А потом Батюшка сказал очень строго:

— «Передай всем, что я запрещаю ко мне приезжать». Пауза... Другим жалобным тоном:

— Передай, что я умоляю, чтобы не приезжали: мне от этого еще больнее.

Я видела, что слабость Батюшки с каждой секундой увеличивается. Я вспомнила, что у меня целый список вопросов... но Батюшка уже бледнел у меня на глазах.

— Пощади меня, больше не могу.

Лицо его совсем побледнело... Он что-то невнятно пролепетал и стал клониться на бок... Вошел хозяин и стал помогать мне: взял Батюшку за туловище, я — за ноги, и мы удобно уложили его. Он лежал на боку и чуть заметно перекрестил меня.
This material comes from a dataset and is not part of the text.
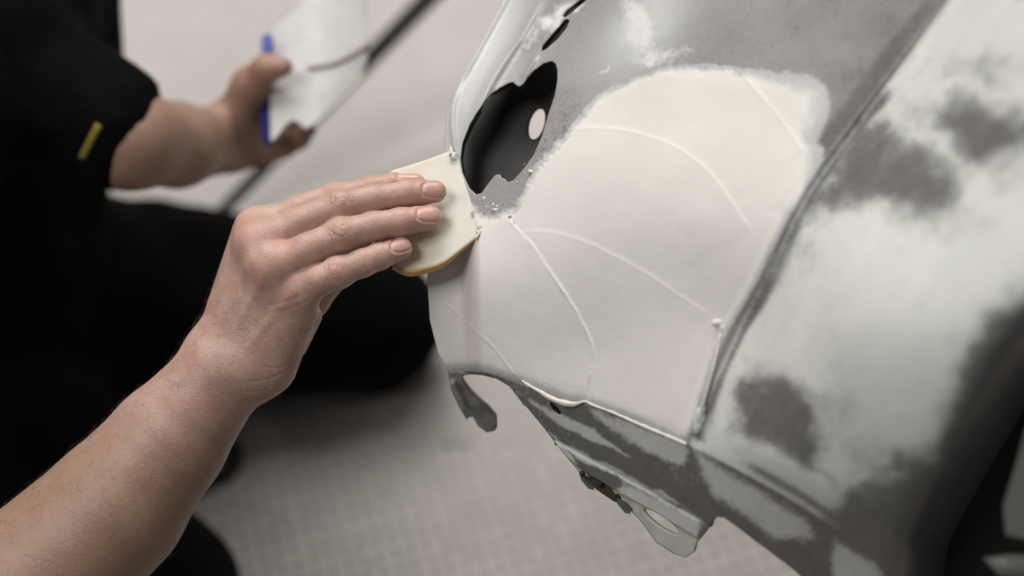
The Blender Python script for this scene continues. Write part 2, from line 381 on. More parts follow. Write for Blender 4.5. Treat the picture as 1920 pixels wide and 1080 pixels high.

— Андрей Евфимович, проводите их.

Я поклонилась ему и вышла.


...На хуторе у Василия Петровича он говорил мне: «Поедем в Японию, там Православие сохранилось...»

О духовных подвигах не рассказывал, только сказал как-то: «Сидел я в своей келлии и каялся. И ничего нет на свете скучнее покаяния. А надо», — и засмеялся.

...Тихий, тихий вечер в Холмищах. Батюшка в своем кресле.

— Ты знаешь, как сладок отдых после труда. Вот я теперь отдыхаю.

Он говорит о трудностях предстоящей мне жизни. Я огорчилась...

— Можешь ли ты понять? Это — о самом высоком. Бог — Любовь есть. И Христос по любви сошел в мир. А Мария Египетская в пустыне была по любви.

Рассказывали, что во время ареста, когда власть требовала, чтобы Батюшка отказался от приема посетителей, ему явились все Оптинские старцы и сказали: «Если ты хочешь быть с нами, не отказывайся от духовных чад твоих». И он не отказался.

А второе явление Оптинских Старцев было ему тогда, когда хотели увезти его из Холмищ, тогда они запретили ему уезжать.

Я чувствовала свою ответственность за неудачный выбор местожительства для Батюшки (в Холмищах), умоляла его позволить мне поискать другую квартиру, но он сказал: «Меня сюда привел Бог».